Whatever the reason, here's what you need to know:

Just because you have a good idea, just because it's proven to work does NOT mean your idea will be adopted.

You will have to work to get even the best idea accepted, let alone implemented. Knowing how to talk to those who can help, knowing how to rally people to your cause, these skills are as important as your idea.

Persistence and perseverance often trump brilliance.

Tuesday, November 10, 2009

Training Doesn't Work! Take two.


Training doesn't work in organizations either!

Did I just say that?

In organizations the problems aren't just with the motivation of person trained but with peers, managers, systems, procedures, processes, tools... Shall I go on?

Many problems need to be addressed before training can work in an organization. Most have to do with support after the training. Will there be anyone to encourage and coach you after you are trained?

Imagine a high school marching band trained like most organizational employees or volunteers are trained. There would be the training session, say, 1/2 or full day. Much of that day would be an overview of bands. In the interest of producing well rounded band members, each musician would get information on all the instruments. Near the end there would be a brief, usually hurried, role-play of a musical piece. Then everyone would be left on their own with no further practice as a group, rehearsal or coaching.

Imagine the result.

Every training session an organization schedules is an attempt to change that enterprise. Organizations need to get real and provide the support each learner will need after the training session is over.

Wednesday, November 4, 2009

Training Doesn't Work!


Yes, you heard right... I said, "Training Doesn't Work!"

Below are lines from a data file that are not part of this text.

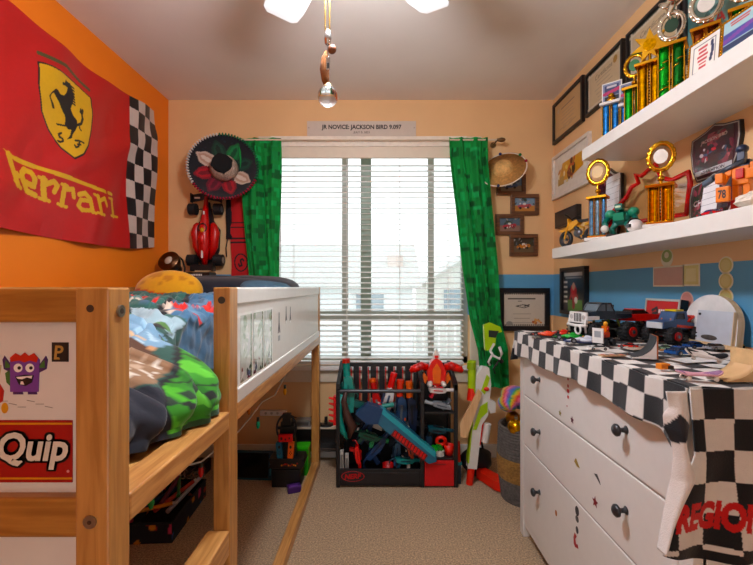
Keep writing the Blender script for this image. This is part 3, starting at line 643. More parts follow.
# formula car shared builder: length along +x (nose), up z
def formula_car(name, label, loc, rot, s, c1, c2, group=None, cat='toy car', detail=True, stand=None):
    t = thing(name, label, cat, loc, rot=rot, group=group)
    P = K(c1, .28); D = K(c2, .45); T = K('#18181a', .7); Wt = K('#e8e6e0', .4)
    def S(b): b.T = Matrix.Scale(s, 4); return b
    b = S(MB()); b.prism([(-.95, -.16), (-.5, -.36), (.1, -.38), (.35, -.2), (.9, -.08), (.9, .08), (.35, .2), (.1, .38), (-.5, .36), (-.95, .16)], .05, D, Up(0, 0, .09)); b.build('floor_plate', t)
    b = S(MB()); b.tube([(-.9, 0, .2), (-.6, 0, .27), (-.2, 0, .3), (.15, 0, .25), (.55, 0, .19), (1.05, 0, .12)], [.07, .13, .17, .14, .09, .045], P, 12)
    for sg in (-1, 1): b.tube([(-.75, sg * .12, .16), (-.4, sg * .24, .18), (.0, sg * .28, .19), (.2, sg * .24, .19), (.28, sg * .2, .19)], [.04, .12, .13, .1, .05], P, 10)
    b.tube([(-.5, 0, .3), (-.3, 0, .4), (-.12, 0, .42), (-.05, 0, .4)], [.05, .08, .085, .05], P, 8)
    b.build('bodywork', t)
    b = S(MB()); b.ell((.1, 0, .34), (.13, .09, .05), T, 12, 8); b.torus((.12, 0, .39), .12, .018, D, Matrix.Identity(4), 16, 6); b.ell((.05, 0, .39), (.07, .06, .07), K('#d8b020' if c1 != '#d02818' else '#20222a', .3), 12, 8); b.build('cockpit', t)
    b = S(MB()); b.prism([(.9, -.42), (1.12, -.4), (1.18, 0), (1.12, .4), (.9, .42), (.98, 0)], .03, D, Up(0, 0, .1))
    for sg in (-1, 1): b.bx(.88, 1.14, sg * .42 - .012, sg * .42 + .012, .06, .2, D)
    if detail:
        for sg in (-1, 1): b.box((1.02, sg * .27, .104), (.05, .16, .006), Wt)
    b.build('front_wing', t)
    b = S(MB()); b.bx(-1.08, -.92, -.3, .3, .42, .45, D); b.bx(-1.05, -.95, -.3, .3, .35, .37, P)
    for sg in (-1, 1): b.bx(-1.1, -.88, sg * .3 - .012, sg * .3 + .012, .22, .47, D)
    b.build('rear_wing', t)
    for x, w_ in ((-.78, .2), (.68, .16)):
        for sg in (-1, 1):
            b = S(MB()); b.cyl((x, sg * .26, .17), (x, sg * (.3 + w_), .17), .165, T, n=20); b.cyl((x, sg * (.3 + w_), .17), (x, sg * (.305 + w_), .17), .09, K('#8a8a8c', .3, .6), n=14); b.cyl((x, sg * .1, .17), (x, sg * .28, .17), .02, D, n=6)
            b.build('wheel', t, .01 * s)
    if detail:
        b = S(MB())
        for x, y, z in ((-.62, .0, .405), (.5, 0, .285)): b.box((x, y, z), (.22, .05, .01), Wt)
        b.text('RACING', .3, .07, Wt, Matrix.Translation((-.75, 0, .34)) @ Matrix.Rotation(PI, 4, 'Z') if False else Up(-.7, .0, .36), .0) if False else None
        b.build('white_markings', t)
    return t
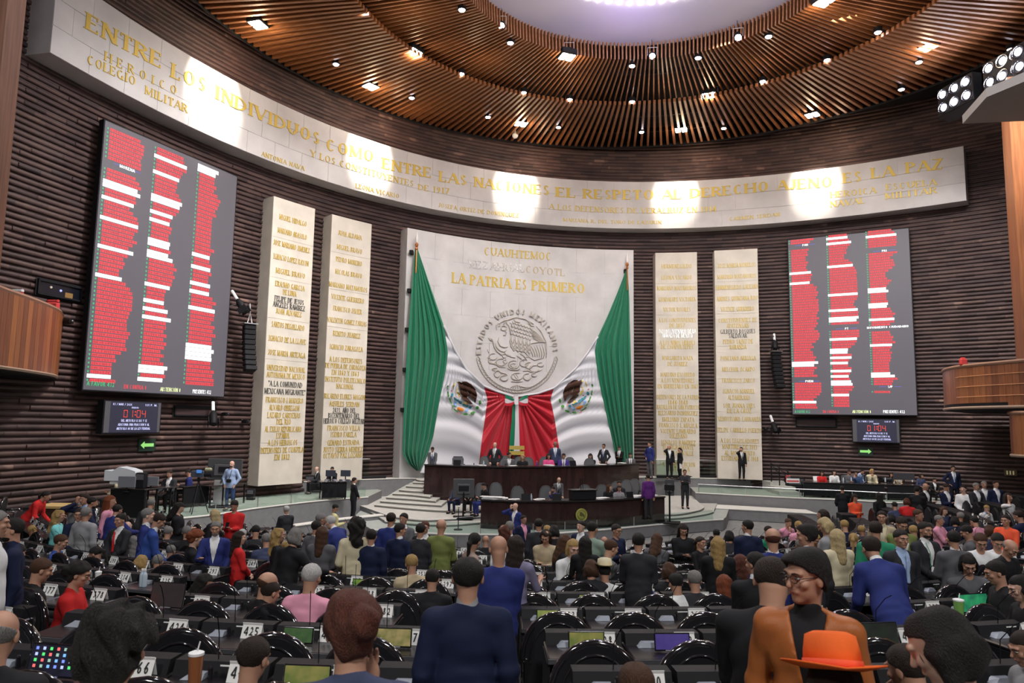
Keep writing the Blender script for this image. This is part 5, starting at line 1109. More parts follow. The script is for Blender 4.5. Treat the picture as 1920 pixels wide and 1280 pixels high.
for a in ((1102, 1220, .30, .15, ol, 'olive tinted tablet screen before placard 428'), (1262, 1220, .30, .14, pu, 'violet tablet screen before placard 429'), (1028, 1158, .23, .13, olg, 'yellow green tablet at the aisle end, one row ahead of placard 428'), (1102, 1112, .22, .12, olg, 'yellow green tablet standing beside placard 341'),
          (570, 1211, .30, .15, ol, 'olive tablet screen before the woman with the brown bun'), (735, 1215, .3, .15, ((.18, .2, .05), (.6, .45, .2)), 'bright tablet screen with a white glare beside placard 427'), (556, 1152, .26, .13, gr_, 'dark green tablet screen beside placard 381'), (556, 1112, .24, .12, gr_, 'dark green tablet screen left of placard 337, one row farther'),
          (672, 1073, .2, .1, ((.06, .16, .03), (.4, .6, .08)), 'small bright green tablet near the grey haired head'), (721, 1047, .3, .16, gr_, 'grey green tablet standing near the cream jacket'), (1035, 1052, .3, .16, ((.4, .25, .16), (.5, .34, .24)), 'beige tablet behind the pink bottle'),
          (1775, 1062, .5, .22, gb, 'bright green and blue tablet before the man in grey with his back turned'), (1833, 1106, .42, .2, gb, 'green glowing tablet near the right edge'), (90, 1205, .34, .2, ((.003, .003, .01), (.02, .02, .06)), 'black tablet with a grid of coloured icons at the lower left'), (1650, 1150, .4, .2, ((.01, .015, .01), (.02, .03, .02)), 'dark laptop screen behind the man in the orange jacket'), (310, 1125, .4, .26, ((.03, .02, .02), (.04, .025, .025)), 'dark brown screen beside placard 379')): tablet(*a)
def icons():
    t = [o for o in bpy.data.objects if o.get('label', '').startswith('black tablet with a grid')][0]; cs = [(.2, .3, 1), (.5, .6, 1), (.1, .8, .2), (1, .15, .15), (.3, .5, .4), (.2, .5, 1)]
    for j in range(4):
        for i in range(6): x = -.13 + .05 * i; z = .16 - .035 * j; MB().box((x, -.005, z), (x + .018, -.0035, z + .018)).obj('app_icon', led('icon_%d' % ((i + j) % 6), cs[(i + j) % 6], 1.2), t)
icons()
def desk_item(px, py, fn, dy=-.1):
    s = near_seat(px, py); M = TR(s['x'], s['y'], s['z'], s['th']); best = min(((abs(project(M @ v3((-.4 + .8 * k / 40, dy, .82)))[0] - px), -.4 + .8 * k / 40) for k in range(41)))
    fn(M @ Matrix.Translation((best[1], dy, .752)))
def tumbler(m, lab, R=.04, H=.15, lid=M_white):
    def f(M):
        r = empty('cup', M, lab, 'cup'); MB().lathe([(R * .8, 0), (R, H), (R * .9, H)], 14).obj('body', m, r, auto=True); MB().lathe([(R * 1.05, H), (R * 1.05, H + .015), (R * .5, H + .025)], 14).obj('lid', lid, r, auto=True); MB().tube([(0, 0, H), (.02, 0, H + .08)], .005, 5).obj('straw', M_white, r)
    return f
desk_item(1073, 1058, tumbler(mat('pink_plastic', (.5, .06, .2), .35), 'tall pink drink bottle beside the beige tablet', .045, .22, mat('pink_plastic', (.5, .06, .2), .35)))
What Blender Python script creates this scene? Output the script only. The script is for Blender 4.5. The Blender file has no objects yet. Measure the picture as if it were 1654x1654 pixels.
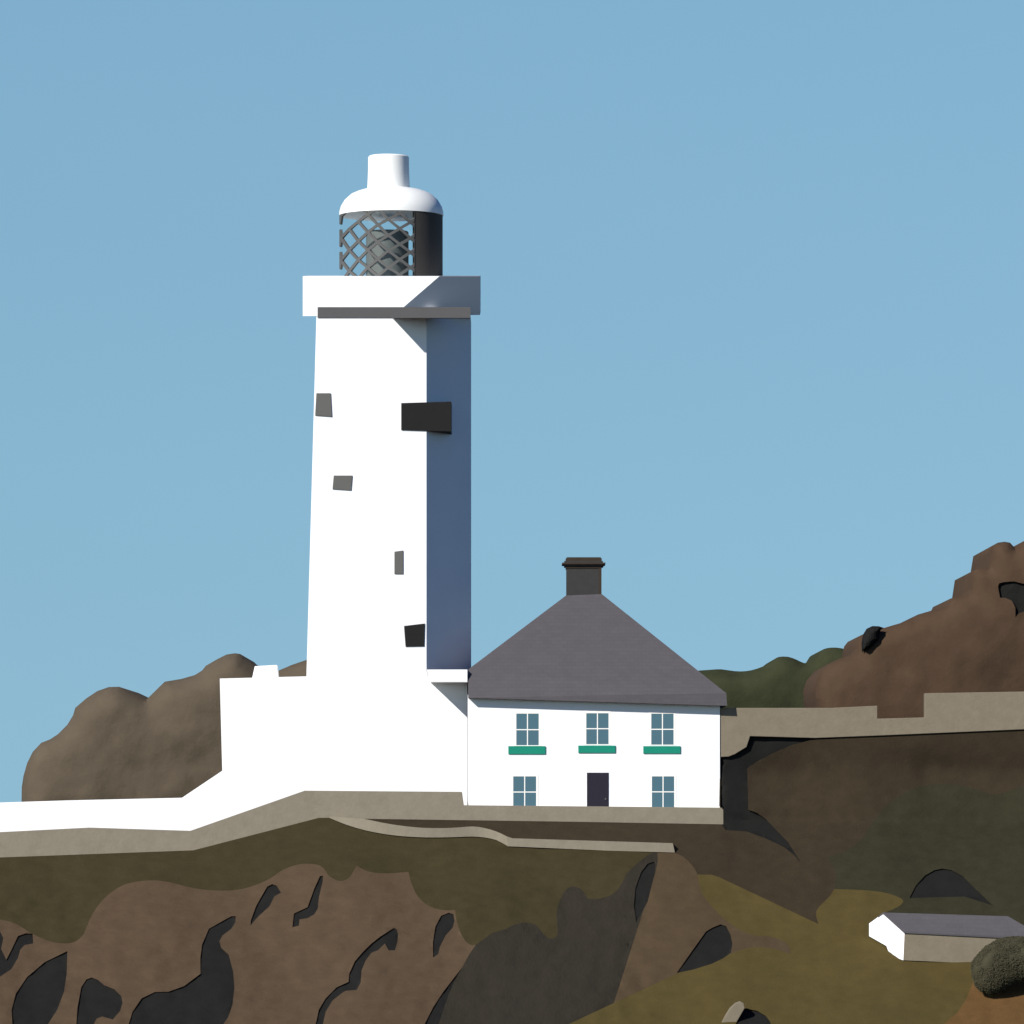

Not even my training sessions...which are, of course, excellent. ;-)

UNLESS...

You do something AFTER the training session. You will not improve, you will not succeed, you will not do something different, unless you do what you need to do after the training session ends.

You must follow up with the next steps (and then the steps beyond), you must make different connections to find those role models, that coach, those heroes of change. You must discover those new stories that will support your change and help you do something different.

Training can help you with all that. And whoever is doing or sponsoring the training should provide you with the opportunity for support after your training. But, let's get real, nothing will happen unless...YOU take action.

Training is just the start. Training gives you some of the new tools you need. Good training may even give you the inspiration that triggers your motivation to change. But when the training ends it's up to you.

It's up to you to do the deep practice that makes real change, real improvement, real success (however you define that) possible.

After the training it's time for you to get real to make it real.

Training can give you ignition. Lift-off is up to you.